The TNA employee’s behavior has gotten so out of control, that it prompted one caller to Bryan Alvarez’s Wrestling Observer Live radio show Sunday night to ask what his problem is.
Alvarez, to his credit, stared clear of any name-calling, but did caution Ryder.
“Bob Ryder is an employee…,” Alvarez said. “And sometimes it’s better to not say anything than to say something, and look stupid for saying it at a future time. And that is the extent of my comments on Bob Ryder.”
This is far from the first time that Ryder played shill for a company in jeopardy for mismanagement and ineptitude, losing his credibility.
Just about 14 years ago, while Ryder was the editor for 1Wrestling.com, shortly after receiving his termination from WCW, he published a mea culpa admitting he had been compromised, and regretted it. He even apologized to bitter rivals Wade Keller and Dave Meltzer.

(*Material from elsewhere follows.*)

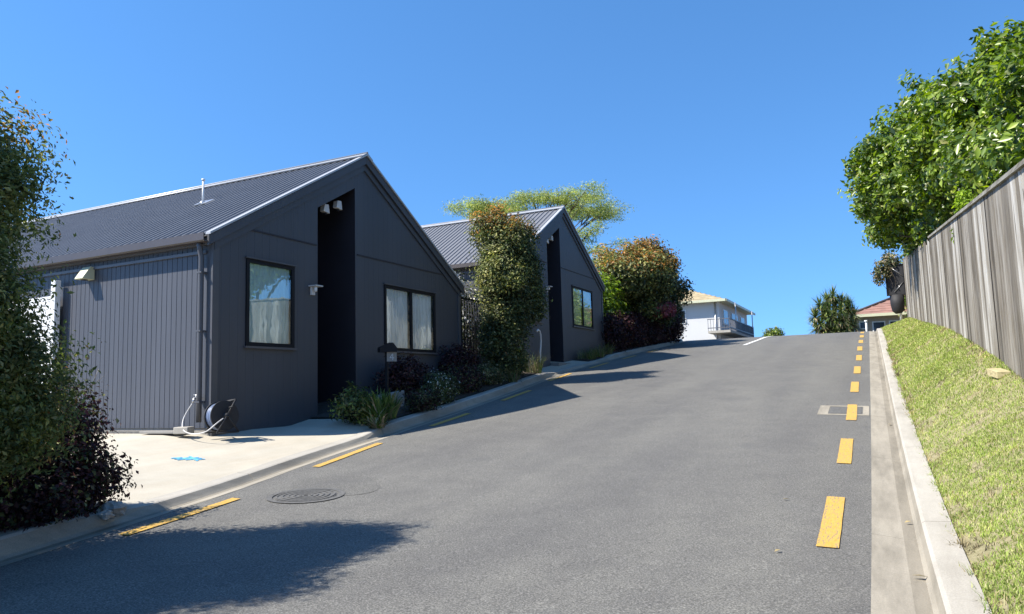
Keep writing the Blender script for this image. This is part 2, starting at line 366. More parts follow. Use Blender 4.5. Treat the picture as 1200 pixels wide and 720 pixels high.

“I regret saying a lot of the things I said, particularly comments made about some of the other people who covered wrestling without the same “blinders” that I was wearing. To people like Dave Meltzer, Wade Keller, and Jason Powell….I’m sorry for some of the things I have said about you in the past. While we will never agree on some issues, I was wrong to question your right to say whatever you wanted to say and to be critical when it was clearly warranted.”
But old habits die hard, and here we are again; with TNA in the twilight of its existence by all accounts, and Ryder, clinging desperately, this time, to the side of the ship denying to anyone within earshot that everything is fine, and no one knows what they’re talking about.